A statement following from the law of excluded middle

Question

Does the statement ~~$A\equiv A$ follow from the law of excluded middle? According to my book which is not on logic it does, but I do not know how to use the law of excluded middle for this simple tautology.

Answer 1

Assume $A$ and $\neg A$. Then $A\land \neg A$, which is absurd, hence $\neg\neg A$. So $A\implies \neg\neg A$: this holds without the law of excluded middle.

Now assume $\neg\neg A$. If $A$, then $A$. If $\neg A$, then $\neg A\land \neg\neg A$ which is absurd, hence $A$.

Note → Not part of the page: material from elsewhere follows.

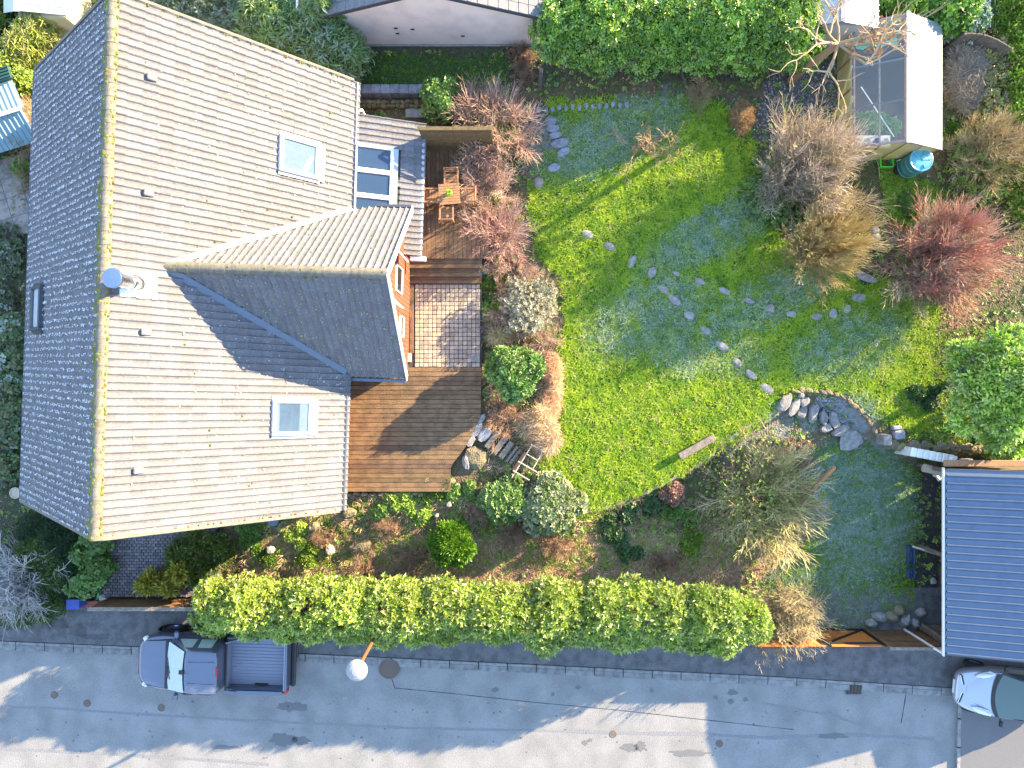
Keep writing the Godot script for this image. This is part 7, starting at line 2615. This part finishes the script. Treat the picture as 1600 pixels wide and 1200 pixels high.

So whether $A$ holds or $\neg A$ holds, we always get that $A$ holds : thus [it's this "thus" that uses the law of excluded middle] $\neg\neg A\implies A$

Answer 2

An informal argument showing that $\lnot \lnot A \equiv A$ follows from the law of excluded middle is the following: by the law of excluded middle, either $A$ or $\lnot A$ holds, there is no third option. So, $\lnot \lnot A$ (whose truth value is determined by the truth value of $A$) should be equivalent to either $A$ or $\lnot A$. Since $\lnot \lnot A$ is the negation of $\lnot A$, it is impossible that $\lnot \lnot A$ and $\lnot A$ hold at the same time and hence they are not equivalent. Therefore, $\lnot \lnot A$ is equivalent to $A$.

Answer 3

This question isn't clear. Is the question "Can (~~A≡A) follow from the law of the excluded middle" the answer is 'yes'. That follows immediately from every single tautology implying every other tautology. Or equivalently, "all tautologies imply every other tautology."

However, if the question is "does the law of the excluded middle necessarily imply (~~A≡A)", where "imply" gets understood to mean that the law of the excluded middle will appear in any proof of (~~A≡A) where (~~A≡A) is not an axiom, then the answer is 'no'. As a simple example, (~~A -> A) and (A -> ~~A) along with modus ponens and ((A -> B) -> ((B -> A) -> (A ≡ B))) will imply that (~~A ≡ A). There is no law of the excluded middle there, and (~~A≡A) is not an axiom.